A profundidade, por vezes, encontra-se no banal, no cômodo, nas histórias ali e aqui vividas. O propósito da história é inspirador e a decisão de torná-la um filme complementa a causa. Em um cenário em que blockbusters parecem ser ocupados pelos filmes de heróis das histórias em quadrinhos, um novo olhar sobre as HQs pode soar como uma ideia deslocada. Isso porque as transições da obra por meio de recortes em alusão ao impresso é uma referência quase que despercebida para àquele que não conhece a obra de Maguire.

Reflexões

De todo modo, assistir a uma obra que apresenta novas propostas e que se torna alvo de discussões é um respiro necessário. Há uma segunda camada reflexiva, mas sobretudo, tangível. É uma nova maneira de contar histórias sem se abster dos riscos e do receio de criar algo novo pelo que está em nossas mãos.

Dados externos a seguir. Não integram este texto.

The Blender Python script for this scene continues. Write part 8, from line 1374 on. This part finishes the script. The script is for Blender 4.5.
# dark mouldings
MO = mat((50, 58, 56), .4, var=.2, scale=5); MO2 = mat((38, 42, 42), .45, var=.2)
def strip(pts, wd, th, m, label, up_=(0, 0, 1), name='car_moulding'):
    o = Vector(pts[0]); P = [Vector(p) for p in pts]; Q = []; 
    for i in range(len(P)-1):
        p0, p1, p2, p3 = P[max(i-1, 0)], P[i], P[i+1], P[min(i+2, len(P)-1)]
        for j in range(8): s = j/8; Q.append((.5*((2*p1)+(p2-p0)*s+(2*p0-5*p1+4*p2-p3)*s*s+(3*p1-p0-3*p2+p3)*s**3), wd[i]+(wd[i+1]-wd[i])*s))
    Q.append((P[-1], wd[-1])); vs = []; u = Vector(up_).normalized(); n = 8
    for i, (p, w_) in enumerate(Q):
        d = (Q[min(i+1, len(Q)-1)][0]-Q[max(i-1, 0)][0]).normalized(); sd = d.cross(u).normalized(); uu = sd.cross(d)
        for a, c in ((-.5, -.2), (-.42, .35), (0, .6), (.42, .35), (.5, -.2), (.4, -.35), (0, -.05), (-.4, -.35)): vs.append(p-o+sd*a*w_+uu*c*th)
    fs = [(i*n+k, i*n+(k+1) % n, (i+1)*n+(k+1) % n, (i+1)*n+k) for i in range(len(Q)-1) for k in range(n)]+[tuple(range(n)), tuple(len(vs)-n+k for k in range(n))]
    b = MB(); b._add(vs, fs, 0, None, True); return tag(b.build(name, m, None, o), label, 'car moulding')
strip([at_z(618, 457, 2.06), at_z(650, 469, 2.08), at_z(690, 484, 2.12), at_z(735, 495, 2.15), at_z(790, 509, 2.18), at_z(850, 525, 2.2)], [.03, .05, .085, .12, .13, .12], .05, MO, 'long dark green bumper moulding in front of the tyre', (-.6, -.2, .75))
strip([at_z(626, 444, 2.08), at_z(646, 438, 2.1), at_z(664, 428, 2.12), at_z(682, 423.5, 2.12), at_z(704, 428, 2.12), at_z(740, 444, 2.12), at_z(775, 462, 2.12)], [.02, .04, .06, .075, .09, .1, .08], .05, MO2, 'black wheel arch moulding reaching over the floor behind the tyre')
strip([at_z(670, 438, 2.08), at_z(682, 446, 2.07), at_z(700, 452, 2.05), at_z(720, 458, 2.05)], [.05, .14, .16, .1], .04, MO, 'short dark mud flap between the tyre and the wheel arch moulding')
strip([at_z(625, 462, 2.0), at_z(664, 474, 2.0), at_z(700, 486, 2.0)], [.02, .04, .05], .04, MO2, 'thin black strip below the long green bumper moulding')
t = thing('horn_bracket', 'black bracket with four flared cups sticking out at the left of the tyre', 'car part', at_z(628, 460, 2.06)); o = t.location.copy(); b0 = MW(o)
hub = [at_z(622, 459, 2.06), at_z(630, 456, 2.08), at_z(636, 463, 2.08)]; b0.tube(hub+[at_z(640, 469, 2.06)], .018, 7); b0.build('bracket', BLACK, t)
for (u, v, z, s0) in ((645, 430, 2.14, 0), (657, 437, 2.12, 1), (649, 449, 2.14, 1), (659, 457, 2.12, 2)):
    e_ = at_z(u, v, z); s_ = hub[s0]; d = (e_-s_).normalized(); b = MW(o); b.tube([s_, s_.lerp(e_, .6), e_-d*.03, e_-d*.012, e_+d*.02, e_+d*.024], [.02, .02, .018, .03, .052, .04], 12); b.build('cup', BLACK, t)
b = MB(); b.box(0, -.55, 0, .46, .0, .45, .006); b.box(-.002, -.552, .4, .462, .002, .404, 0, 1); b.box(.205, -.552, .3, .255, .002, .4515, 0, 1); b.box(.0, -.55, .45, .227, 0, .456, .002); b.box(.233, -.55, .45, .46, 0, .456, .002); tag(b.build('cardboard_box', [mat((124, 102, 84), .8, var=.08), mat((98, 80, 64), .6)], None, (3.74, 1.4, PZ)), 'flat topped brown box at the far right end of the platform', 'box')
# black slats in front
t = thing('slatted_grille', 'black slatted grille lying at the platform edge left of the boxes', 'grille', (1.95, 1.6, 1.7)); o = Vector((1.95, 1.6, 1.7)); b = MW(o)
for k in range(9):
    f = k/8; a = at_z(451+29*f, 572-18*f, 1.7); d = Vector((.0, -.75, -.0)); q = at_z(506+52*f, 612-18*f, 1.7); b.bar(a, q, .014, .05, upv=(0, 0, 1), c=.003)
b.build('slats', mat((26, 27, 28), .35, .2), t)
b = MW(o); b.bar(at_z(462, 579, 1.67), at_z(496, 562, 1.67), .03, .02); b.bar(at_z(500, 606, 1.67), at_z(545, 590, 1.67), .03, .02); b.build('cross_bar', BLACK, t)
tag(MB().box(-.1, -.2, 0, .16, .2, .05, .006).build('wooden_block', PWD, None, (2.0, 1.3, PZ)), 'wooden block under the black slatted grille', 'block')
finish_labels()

Aliás, ao final, devemos nos emocionar, nos deslumbrar ou nos sentir frustrados com tamanho experimentalismo? As reações diminutas não provam o contrário. São bem enfáticas no estilo “8 ou 80”. Ao meu ver, Aqui é um filme interessante e curioso, tanto pela linguagem cinematográfica usada quanto pela narrativa. Não se encaixa a um clássico pelo caráter “novo”; “originalidade” costumeira e, diante da variedade, esquecível. Esta é, então, a liquidez da vida por meio da arte superficial, que esvai-se sobre o mesmo modo das relações humanas “Aqui” representadas.